Ce n’est pas dangereux de réactiver un sentiment anti-allemand en France ?

Dans mon livre « qu’il s’en aille tous » je dis : le pire n’est pas la realpolitik, mais l’irrealpolitik qui consiste à agir comme si les gouvernements allemands n’avaient aucune volonté de puissance en Europe. J’affirmais la conviction que la France doit faire un retour musclé sur scène et surtout pas se contenter de suivre. Et encore moins, comme le dit assez sottement le président de la République d’être le « bon élève » de cette Europe qui, en réalité, est une Europe Merkel. Oui, tout ce qui touche à la relation avec les Allemands est très délicat en France. Mais nous ne devons pas être intimidés ou être bloqués ! Eux ne le sont pas à notre égard. Le pire serait de se laisser faire ! A un moment le peuple se rendra compte. C’est alors que surviennent des explosions de rage.

Anna Rosso Roig, qui a été candidate du Front de Gauche aux dernières législatives à Marseille va se présenter aux municipales sur une liste FN. N’est-ce pas un signe que Marine Le Pen fédère davantage que vous les mécontents ?

Elle fédère mieux les girouettes et les perchés que moi. Je n’en suis pas jaloux. Dans ce cas précis, le Front National fonctionne comme un vide ordure.

Vous êtes contre la violence et pourtant vous admirez Robespierre. Mais Robespierre, c’est la Terreur !

C’est un personnage emblématique. On lui impute tous les travers de la Révolution, y compris ceux qu’il a lui-même combattu. Je vois dans Robespierre l’homme qui a défendu le droit de vote des femmes, l’homme qui a donné la citoyenneté aux juifs, celui qui a défendu le suffrage universel. Je vois l’Incorruptible, celui qu’on ne pouvait circonvenir par les cadeaux et les faveurs, ce qui devrait beaucoup faire réfléchir notamment en PACA…
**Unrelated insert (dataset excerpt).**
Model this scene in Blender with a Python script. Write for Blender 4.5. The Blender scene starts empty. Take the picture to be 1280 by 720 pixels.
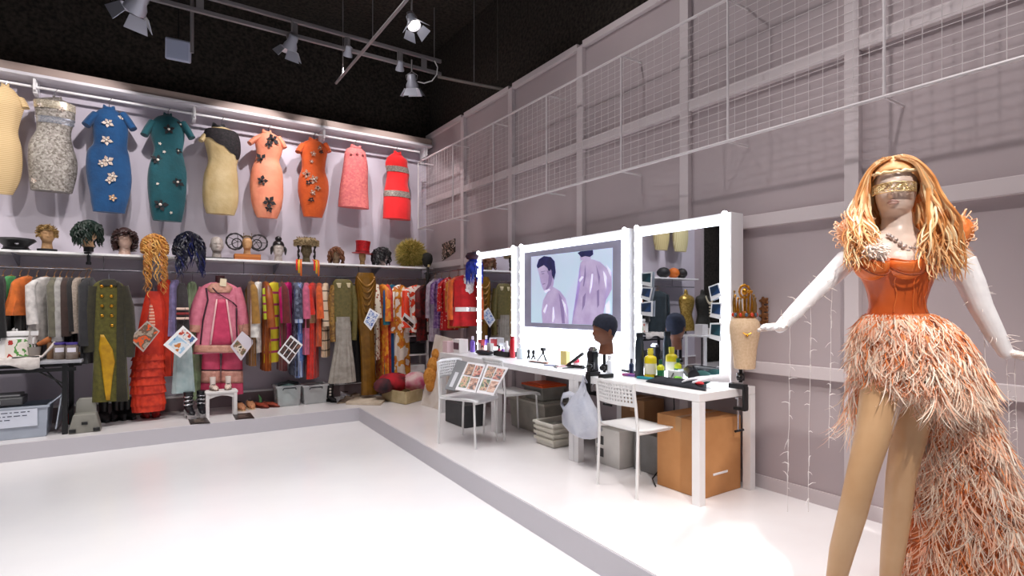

… Mais tout ça s’est terminé par la Terreur !

La Terreur n’est pas le fait de Maximilien Robespierre. Elle a été décidée par une Assemblée tout entière et poursuivie après lui. C’est parce qu’il s’opposait personnellement aux crimes de certains qu’il a été déposé. On revisite l’Histoire pour que les Français se dégoûtent d’une Révolution admirée dans le monde entier. Voilà le problème des Puissants et des Importants : l’idée révolutionnaire de 1789, l’idée égalitaire travaille en profondeur le peuple français. Alors on veut faire du personnage de Robespierre un repoussoir pour détourner notre peuple d’une idée très actuelle. Je suis très meurtri de voir pleurer sur des traîtres à la patrie comme Marie-Antoinette et le roi « normal » Louis XVI, et qu’on ait tant de mauvaises paroles pour celui qui est le fondateur de nos libertés.